## EXERCISE DESCRIPTION
Take every line that has the string "from" and copy it out.

____

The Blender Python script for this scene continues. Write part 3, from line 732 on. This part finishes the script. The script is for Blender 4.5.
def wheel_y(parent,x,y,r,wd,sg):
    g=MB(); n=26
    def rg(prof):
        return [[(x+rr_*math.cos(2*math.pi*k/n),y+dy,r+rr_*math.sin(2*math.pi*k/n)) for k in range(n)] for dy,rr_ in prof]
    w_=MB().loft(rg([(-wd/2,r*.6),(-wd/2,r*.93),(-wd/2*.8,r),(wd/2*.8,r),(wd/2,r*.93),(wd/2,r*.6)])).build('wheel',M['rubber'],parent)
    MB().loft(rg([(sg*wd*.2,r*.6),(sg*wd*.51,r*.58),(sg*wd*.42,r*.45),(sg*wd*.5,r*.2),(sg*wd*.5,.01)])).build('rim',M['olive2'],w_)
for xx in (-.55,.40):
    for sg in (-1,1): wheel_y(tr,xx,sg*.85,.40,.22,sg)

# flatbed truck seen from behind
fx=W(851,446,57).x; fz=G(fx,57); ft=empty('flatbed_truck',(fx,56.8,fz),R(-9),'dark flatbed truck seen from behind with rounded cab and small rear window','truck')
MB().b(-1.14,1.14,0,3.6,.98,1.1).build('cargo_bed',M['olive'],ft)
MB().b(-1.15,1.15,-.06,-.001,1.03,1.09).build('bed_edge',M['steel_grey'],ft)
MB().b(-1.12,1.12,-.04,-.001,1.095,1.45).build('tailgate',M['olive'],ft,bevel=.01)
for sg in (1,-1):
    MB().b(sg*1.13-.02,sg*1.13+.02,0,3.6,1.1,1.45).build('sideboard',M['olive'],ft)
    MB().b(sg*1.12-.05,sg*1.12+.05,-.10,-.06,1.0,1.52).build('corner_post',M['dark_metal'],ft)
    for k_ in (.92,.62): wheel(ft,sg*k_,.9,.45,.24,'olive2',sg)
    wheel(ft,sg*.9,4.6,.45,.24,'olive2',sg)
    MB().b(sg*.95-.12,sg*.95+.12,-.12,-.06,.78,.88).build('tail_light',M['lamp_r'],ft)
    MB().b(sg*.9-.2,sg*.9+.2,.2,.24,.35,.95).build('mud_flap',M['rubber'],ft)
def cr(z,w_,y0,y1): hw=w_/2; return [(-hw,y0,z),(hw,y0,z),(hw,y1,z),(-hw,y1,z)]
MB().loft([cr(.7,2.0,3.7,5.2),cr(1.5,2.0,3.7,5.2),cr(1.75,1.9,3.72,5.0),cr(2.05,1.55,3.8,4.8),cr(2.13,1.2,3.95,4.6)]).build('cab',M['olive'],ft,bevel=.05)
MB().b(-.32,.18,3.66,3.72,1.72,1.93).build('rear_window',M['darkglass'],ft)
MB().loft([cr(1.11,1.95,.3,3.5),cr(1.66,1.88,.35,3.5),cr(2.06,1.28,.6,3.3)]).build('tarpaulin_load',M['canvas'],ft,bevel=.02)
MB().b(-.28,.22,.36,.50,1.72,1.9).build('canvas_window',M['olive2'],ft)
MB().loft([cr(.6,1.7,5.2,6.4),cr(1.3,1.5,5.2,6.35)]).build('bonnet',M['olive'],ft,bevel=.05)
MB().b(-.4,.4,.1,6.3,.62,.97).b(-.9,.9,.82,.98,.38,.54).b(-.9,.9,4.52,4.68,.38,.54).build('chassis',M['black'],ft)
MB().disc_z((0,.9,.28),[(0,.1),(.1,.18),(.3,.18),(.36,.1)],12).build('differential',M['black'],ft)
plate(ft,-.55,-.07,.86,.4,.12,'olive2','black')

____

## SOLUTION TO THIS TASK
The Blender Python script for this scene continues. Write part 3, from line 732 on. This part finishes the script. The script is for Blender 4.5.
# flatbed truck seen from behind
fx=W(851,446,57).x; fz=G(fx,57); ft=empty('flatbed_truck',(fx,56.8,fz),R(-9),'dark flatbed truck seen from behind with rounded cab and small rear window','truck')